The Proof of My Innocence by Jonathan Coe (2024)

All I said about this in my August post was, "Good", which is kind of rude. I've been a fan of Coe's since I read The Rotters Club and his biography of B.S. Johnson. Proof has Coe's signature trickfulness (as opposed to trickiness) on display. Could even be a good place to start, if you've never read him before.

Madonna in a Fur Coat by Sabhattin Ali (1943)

Didn't say anything about this in my December post, but it was interesting on first listen, and doubly so after the foreword, which was put at the end of the audiobook, and provides some historical and biographical context that was illuminating. Reading a lot of physical books again this year made me realise how much I like the guff around the main text (dedications, acknowledgements etc), and you miss a lot of that with audiobooks. Having a reflection / appraisal of the work at the end of the audiobook is great. Like the New Yorker Fiction Podcast. I think I just want to go back to being an English Lit undergrad...  

It's Only Drowning by David Litt (2025)

The first non-fiction book on the list. Again, I didn't say anything about it in December, when I was prepping for a long weekend trying to surf at Riverton. Litt's account of learning to surf, and surf alongside his MAGA-or-worse brother-in-law, is frequently hilarious.

Show Don't Tell by Curtis Sittenfeld (2025)

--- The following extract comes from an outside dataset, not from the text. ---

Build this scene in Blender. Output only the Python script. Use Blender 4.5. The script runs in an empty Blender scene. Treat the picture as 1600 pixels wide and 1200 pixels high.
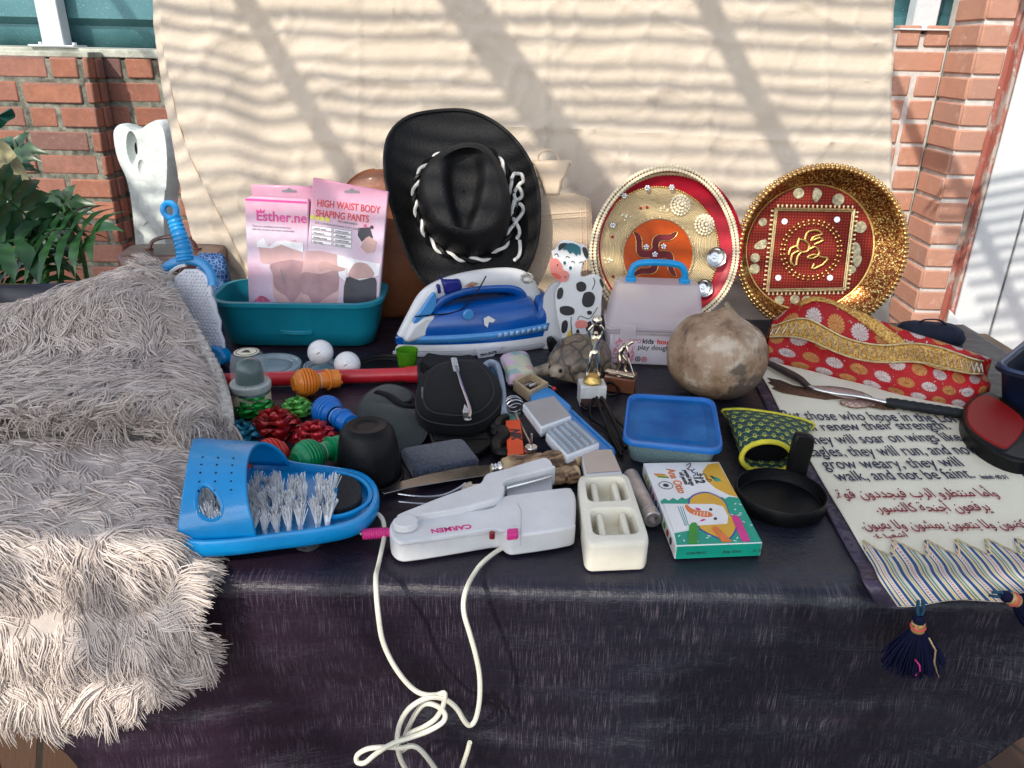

What I said about it in October:

Kinda hated that a story made me empathise with Jeff Bezos. But: goooood stories

Will Sittenfeld get in the top ten next year for the threepeat? Time will tell!

This is For Everyone by Tim Berners-Lee: the inventor of the World Wide Web (2025)

What I said about it in December

the rare book where the author gets the subtitle rather than the title. Made me feel a bit less dark on the future by showing how the internet could have been ruined multiple times over the last four decades so maybe there's hope yet.